:: Aim ::
Emit the entire listing verbatim.

:: Material supplied ::
* * * * * * * * *
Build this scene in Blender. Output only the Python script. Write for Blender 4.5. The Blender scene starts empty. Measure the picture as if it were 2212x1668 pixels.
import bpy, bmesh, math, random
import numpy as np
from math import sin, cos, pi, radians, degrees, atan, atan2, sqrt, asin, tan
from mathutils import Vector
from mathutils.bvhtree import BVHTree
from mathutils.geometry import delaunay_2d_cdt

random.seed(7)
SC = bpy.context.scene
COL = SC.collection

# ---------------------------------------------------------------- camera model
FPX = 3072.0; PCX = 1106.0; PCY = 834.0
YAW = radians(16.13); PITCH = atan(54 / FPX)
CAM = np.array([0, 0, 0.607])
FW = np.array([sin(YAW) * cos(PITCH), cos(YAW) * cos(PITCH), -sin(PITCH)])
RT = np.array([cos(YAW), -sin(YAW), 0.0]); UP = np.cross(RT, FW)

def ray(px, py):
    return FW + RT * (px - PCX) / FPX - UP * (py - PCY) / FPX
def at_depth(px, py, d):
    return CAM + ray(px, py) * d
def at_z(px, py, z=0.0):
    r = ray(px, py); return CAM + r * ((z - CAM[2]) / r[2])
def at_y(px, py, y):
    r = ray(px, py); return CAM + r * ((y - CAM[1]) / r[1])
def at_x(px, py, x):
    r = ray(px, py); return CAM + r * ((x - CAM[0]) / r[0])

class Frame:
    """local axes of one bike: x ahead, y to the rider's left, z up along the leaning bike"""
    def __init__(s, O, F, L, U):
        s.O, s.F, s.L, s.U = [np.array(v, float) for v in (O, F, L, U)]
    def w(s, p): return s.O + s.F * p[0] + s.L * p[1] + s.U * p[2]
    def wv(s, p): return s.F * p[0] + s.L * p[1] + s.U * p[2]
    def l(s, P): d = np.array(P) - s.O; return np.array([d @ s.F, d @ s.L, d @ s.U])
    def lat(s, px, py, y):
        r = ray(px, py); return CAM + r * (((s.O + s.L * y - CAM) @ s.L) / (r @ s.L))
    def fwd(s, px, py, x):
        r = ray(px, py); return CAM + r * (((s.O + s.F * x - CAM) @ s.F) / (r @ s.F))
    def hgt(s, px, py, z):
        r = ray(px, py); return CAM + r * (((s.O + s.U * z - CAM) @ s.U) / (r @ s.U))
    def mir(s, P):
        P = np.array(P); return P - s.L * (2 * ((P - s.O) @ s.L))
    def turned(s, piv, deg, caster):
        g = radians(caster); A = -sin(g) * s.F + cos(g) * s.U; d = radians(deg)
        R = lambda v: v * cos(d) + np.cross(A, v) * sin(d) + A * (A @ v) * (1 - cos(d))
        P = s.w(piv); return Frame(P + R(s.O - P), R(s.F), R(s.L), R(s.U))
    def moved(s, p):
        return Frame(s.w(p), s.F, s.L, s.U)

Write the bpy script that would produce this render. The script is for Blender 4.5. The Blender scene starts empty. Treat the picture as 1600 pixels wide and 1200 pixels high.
* * * * * * * * *
:: Solved problem ::
Build this scene in Blender. Output only the Python script. Write for Blender 4.5. The Blender scene starts empty. Measure the picture as if it were 2212x1668 pixels.
import bpy, bmesh, math, random
import numpy as np
from math import sin, cos, pi, radians, degrees, atan, atan2, sqrt, asin, tan
from mathutils import Vector
from mathutils.bvhtree import BVHTree
from mathutils.geometry import delaunay_2d_cdt

random.seed(7)
SC = bpy.context.scene
COL = SC.collection

# ---------------------------------------------------------------- camera model
FPX = 3072.0; PCX = 1106.0; PCY = 834.0
YAW = radians(16.13); PITCH = atan(54 / FPX)
CAM = np.array([0, 0, 0.607])
FW = np.array([sin(YAW) * cos(PITCH), cos(YAW) * cos(PITCH), -sin(PITCH)])
RT = np.array([cos(YAW), -sin(YAW), 0.0]); UP = np.cross(RT, FW)

def ray(px, py):
    return FW + RT * (px - PCX) / FPX - UP * (py - PCY) / FPX
def at_depth(px, py, d):
    return CAM + ray(px, py) * d
def at_z(px, py, z=0.0):
    r = ray(px, py); return CAM + r * ((z - CAM[2]) / r[2])
def at_y(px, py, y):
    r = ray(px, py); return CAM + r * ((y - CAM[1]) / r[1])
def at_x(px, py, x):
    r = ray(px, py); return CAM + r * ((x - CAM[0]) / r[0])

class Frame:
    """local axes of one bike: x ahead, y to the rider's left, z up along the leaning bike"""
    def __init__(s, O, F, L, U):
        s.O, s.F, s.L, s.U = [np.array(v, float) for v in (O, F, L, U)]
    def w(s, p): return s.O + s.F * p[0] + s.L * p[1] + s.U * p[2]
    def wv(s, p): return s.F * p[0] + s.L * p[1] + s.U * p[2]
    def l(s, P): d = np.array(P) - s.O; return np.array([d @ s.F, d @ s.L, d @ s.U])
    def lat(s, px, py, y):
        r = ray(px, py); return CAM + r * (((s.O + s.L * y - CAM) @ s.L) / (r @ s.L))
    def fwd(s, px, py, x):
        r = ray(px, py); return CAM + r * (((s.O + s.F * x - CAM) @ s.F) / (r @ s.F))
    def hgt(s, px, py, z):
        r = ray(px, py); return CAM + r * (((s.O + s.U * z - CAM) @ s.U) / (r @ s.U))
    def mir(s, P):
        P = np.array(P); return P - s.L * (2 * ((P - s.O) @ s.L))
    def turned(s, piv, deg, caster):
        g = radians(caster); A = -sin(g) * s.F + cos(g) * s.U; d = radians(deg)
        R = lambda v: v * cos(d) + np.cross(A, v) * sin(d) + A * (A @ v) * (1 - cos(d))
        P = s.w(piv); return Frame(P + R(s.O - P), R(s.F), R(s.L), R(s.U))
    def moved(s, p):
        return Frame(s.w(p), s.F, s.L, s.U)

Write the bpy script that would produce this render. The script is for Blender 4.5. The Blender scene starts empty. Treat the picture as 1600 pixels wide and 1200 pixels high.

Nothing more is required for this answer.